**What to do:** Only the lines from the start of the data below through the line that contains "SKY_STRENGTH = 0.057" are to be copied, exactly and without pictures.

———

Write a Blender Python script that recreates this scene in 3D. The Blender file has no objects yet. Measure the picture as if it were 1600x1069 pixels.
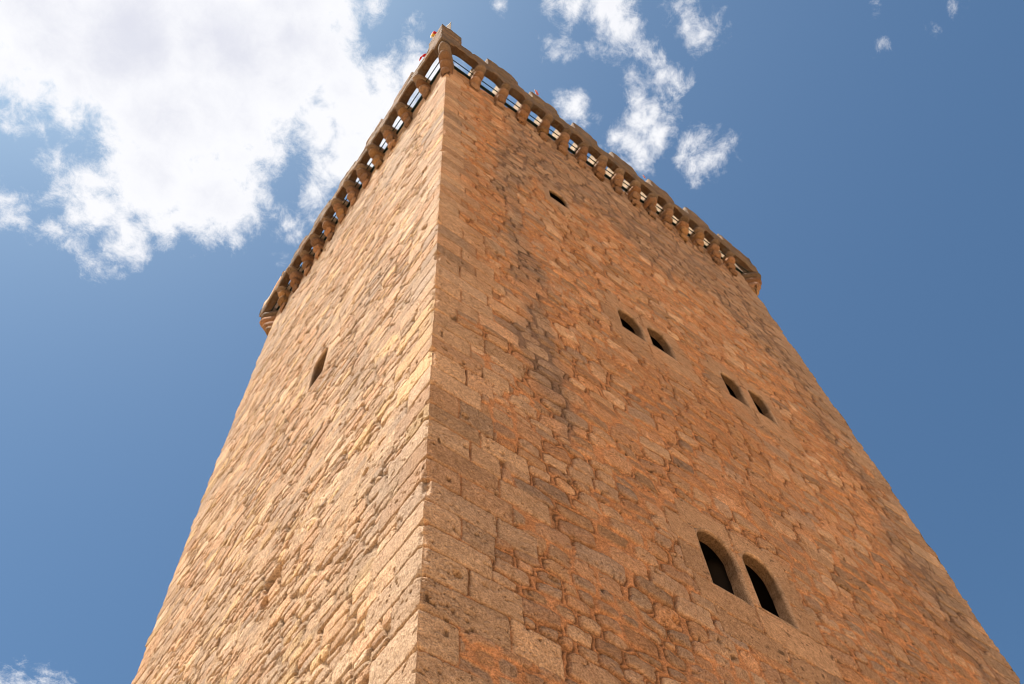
import bpy, math
import numpy as np
from mathutils import Matrix

# ------------------------------------------------------------------ camera, world, sun, exposure
scene = bpy.context.scene
HC = 25.6                 # height of the foot of the corner corbels above the ground
WR, WL = 10.241, 8.527    # widths of the two faces

cam_d = bpy.data.cameras.new("camera")
cam = bpy.data.objects.new("camera", cam_d)
scene.collection.objects.link(cam)
scene.camera = cam
cam_d.sensor_width = 36.0
cam_d.lens = 34.31
cam_d.clip_start = 0.1
cam_d.clip_end = 5000
m3 = Matrix(((0.807781, -0.504664, -0.304636), (-0.5874, -0.732509, -0.344081), (-0.049503, 0.456886, -0.888147)))
cam.matrix_world = Matrix.Translation((-2.642, -4.325, HC - 24.0)) @ m3.to_4x4()

SUN_EL, SUN_PHI = 69.0, 16.0          # elevation; swing from -X towards +Y
e_, p_ = math.radians(SUN_EL), math.radians(SUN_PHI)
sun_dir = (-math.cos(e_) * math.cos(p_), math.cos(e_) * math.sin(p_), math.sin(e_))
sd = bpy.data.lights.new("sun", 'SUN')
sd.energy = 5.0
sd.angle = math.radians(0.5)
sd.color = (1.0, 0.95, 0.87)
sun = bpy.data.objects.new("sun", sd)
scene.collection.objects.link(sun)
from mathutils import Vector
sun.rotation_euler = Vector(sun_dir).to_track_quat('Z', 'Y').to_euler()
sun.location = (0, 0, 60)

scene.view_settings.view_transform = 'Standard'
scene.view_settings.look = 'None'
scene.view_settings.gamma = 1.0
scene.view_settings.exposure = 1.19
scene.cycles.filter_width = 1.0
SKY_STRENGTH = 0.057

# where the clouds stand in the sky: direction and angular size
CLOUDS = [(-0.2316,0.3102,0.922,0.0841),(-0.1575,0.3008,0.9406,0.0876),(-0.0834,0.2661,0.9603,0.0904),(-0.0358,0.2276,0.9731,0.0672),(0.0053,0.2313,0.9729,0.0384),(-0.0609,0.2034,0.9772,0.0723),(0.0347,0.2433,0.9693,0.0363),(0.0622,0.2175,0.9741,0.0277),(0.0829,0.1923,0.9778,0.0227),(0.1018,0.1754,0.9792,0.0214),(0.058,0.2563,0.9648,0.0429),(0.0336,0.2868,0.9574,0.0315),(0.0661,0.3118,0.9478,0.0286),(0.0677,0.3392,0.9383,0.0178),(0.0692,0.2848,0.9561,0.0368),(0.0753,0.2374,0.9685,0.0348),(-0.0956,0.3544,0.9302,0.0663),(-0.0568,0.3102,0.949,0.0672),(-0.0237,0.2751,0.9611,0.0494),(-0.1473,0.34,0.9288,0.0559),(-0.2076,0.3451,0.9153,0.0541),(-0.2203,0.3714,0.902,0.035),(-0.2011,0.3818,0.9021,0.0274),(-0.1695,0.3853,0.9071,0.0233),(-0.1708,0.3607,0.9169,0.0349),(-0.025,0.3175,0.9479,0.0371),(-0.0029,0.3139,0.9495,0.0187),(-0.0689,0.3982,0.9147,0.0548),(-0.0257,0.3929,0.9192,0.0507),(-0.0948,0.413,0.9058,0.0271),(-0.118,0.4355,0.8924,0.0226),(-0.1323,0.4463,0.8851,0.0106),(-0.0057,0.3811,0.9245,0.0324),(0.018,0.3907,0.9203,0.0157),(-0.0247,0.4157,0.9092,0.0359),(0.0053,0.425,0.9052,0.0087),(0.0205,0.4162,0.909,0.0075),(-0.0388,0.4335,0.9003,0.0215),(-0.062,0.4604,0.8856,0.0231),(-0.0493,0.465,0.8839,0.0146),(-0.0302,0.4385,0.8982,0.0185),(-0.0164,0.3534,0.9353,0.0373),(-0.007,0.3352,0.9421,0.0262),(-0.0995,0.4507,0.8871,0.0203),(-0.1059,0.4647,0.8791,0.0095),(-0.1466,0.4303,0.8907,0.0141),(-0.1316,0.4522,0.8822,0.0083),(-0.1368,0.458,0.8783,0.0059),(0.0231,0.3656,0.9305,0.0082),(0.0379,0.3718,0.9275,0.0101),(0.0559,0.3794,0.9235,0.0083),(0.0094,0.3664,0.9304,0.005),(-0.1171,0.4785,0.8702,0.0077),(-0.1007,0.4855,0.8684,0.0048),(-0.0794,0.4968,0.8643,0.0054),(-0.1677,0.477,0.8628,0.0052),(-0.1556,0.4877,0.859,0.0052),(-0.1464,0.4872,0.8609,0.0023),(-0.1957,0.4251,0.8838,0.0057),(-0.1847,0.4252,0.8861,0.0046),(-0.1714,0.4097,0.896,0.0058),(-0.1845,0.4015,0.8971,0.0058),(-0.1974,0.4125,0.8893,0.0057),(0.069,0.4079,0.9104,0.0038),(0.0648,0.385,0.9206,0.0045),(0.0155,0.163,0.9865,0.0098),(0.0195,0.1771,0.984,0.0049),(0.0452,0.1862,0.9815,0.0044),(0.0655,0.172,0.9829,0.0087),(0.0587,0.1875,0.9805,0.0075),(0.0748,0.1691,0.9828,0.0063),(0.1132,0.0935,0.9892,0.0043),(0.0522,0.1543,0.9867,0.0031),(0.1734,0.0451,0.9838,0.021),(0.1965,0.0301,0.9801,0.0284),(0.2164,0.0441,0.9753,0.0224),(0.2271,0.0581,0.9721,0.0125),(0.1542,0.0636,0.986,0.0074),(0.1809,0.0831,0.98,0.0088),(0.1832,0.0946,0.9785,0.0057),(0.1702,0.0895,0.9813,0.005),(0.2505,0.0454,0.967,0.0075),(0.2633,0.049,0.9635,0.0087),(0.2779,0.054,0.9591,0.0088),(0.2916,0.0539,0.955,0.005),(0.2553,0.0647,0.9647,0.0044),(0.2536,-0.0023,0.9673,0.0055),(0.2681,0.0026,0.9634,0.0068),(0.2838,-0.0023,0.9589,0.0049),(0.2797,0.0067,0.9601,0.0055),(0.2754,0.083,0.9577,0.0082),(0.2918,0.0945,0.9518,0.0165),(0.307,0.0993,0.9465,0.014),(0.2911,0.1194,0.9492,0.014),(0.3067,0.1247,0.9436,0.0128),(0.2751,0.1241,0.9534,0.0089),(0.3003,0.0802,0.9505,0.0063),(0.2307,0.1276,0.9646,0.0115),(0.2479,0.1297,0.9601,0.0089),(0.298,0.1392,0.9444,0.009),(0.3332,0.0861,0.9389,0.007),(0.3415,0.097,0.9349,0.0063),(0.3516,0.1042,0.9303,0.0057),(0.362,0.1111,0.9255,0.0051),(0.3621,0.088,0.928,0.0114),(0.3452,0.0788,0.9352,0.0051),(0.3628,0.0644,0.9296,0.005),(0.385,-0.1163,0.9156,-0.0053),(0.4111,-0.0929,0.9068,-0.0047),(0.4288,-0.1471,0.8913,-0.0017),(0.429,-0.1313,0.8937,-0.0052),(0.0778,0.7572,0.6486,0.0102),(0.063,0.7648,0.6412,0.0112),(0.0768,0.7696,0.6339,0.0223),(0.0518,0.7718,0.6337,0.0111)]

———

**Exercise solution:**
Write a Blender Python script that recreates this scene in 3D. The Blender file has no objects yet. Measure the picture as if it were 1600x1069 pixels.
import bpy, math
import numpy as np
from mathutils import Matrix

# ------------------------------------------------------------------ camera, world, sun, exposure
scene = bpy.context.scene
HC = 25.6                 # height of the foot of the corner corbels above the ground
WR, WL = 10.241, 8.527    # widths of the two faces

cam_d = bpy.data.cameras.new("camera")
cam = bpy.data.objects.new("camera", cam_d)
scene.collection.objects.link(cam)
scene.camera = cam
cam_d.sensor_width = 36.0
cam_d.lens = 34.31
cam_d.clip_start = 0.1
cam_d.clip_end = 5000
m3 = Matrix(((0.807781, -0.504664, -0.304636), (-0.5874, -0.732509, -0.344081), (-0.049503, 0.456886, -0.888147)))
cam.matrix_world = Matrix.Translation((-2.642, -4.325, HC - 24.0)) @ m3.to_4x4()

SUN_EL, SUN_PHI = 69.0, 16.0          # elevation; swing from -X towards +Y
e_, p_ = math.radians(SUN_EL), math.radians(SUN_PHI)
sun_dir = (-math.cos(e_) * math.cos(p_), math.cos(e_) * math.sin(p_), math.sin(e_))
sd = bpy.data.lights.new("sun", 'SUN')
sd.energy = 5.0
sd.angle = math.radians(0.5)
sd.color = (1.0, 0.95, 0.87)
sun = bpy.data.objects.new("sun", sd)
scene.collection.objects.link(sun)
from mathutils import Vector
sun.rotation_euler = Vector(sun_dir).to_track_quat('Z', 'Y').to_euler()
sun.location = (0, 0, 60)

scene.view_settings.view_transform = 'Standard'
scene.view_settings.look = 'None'
scene.view_settings.gamma = 1.0
scene.view_settings.exposure = 1.19
scene.cycles.filter_width = 1.0
SKY_STRENGTH = 0.057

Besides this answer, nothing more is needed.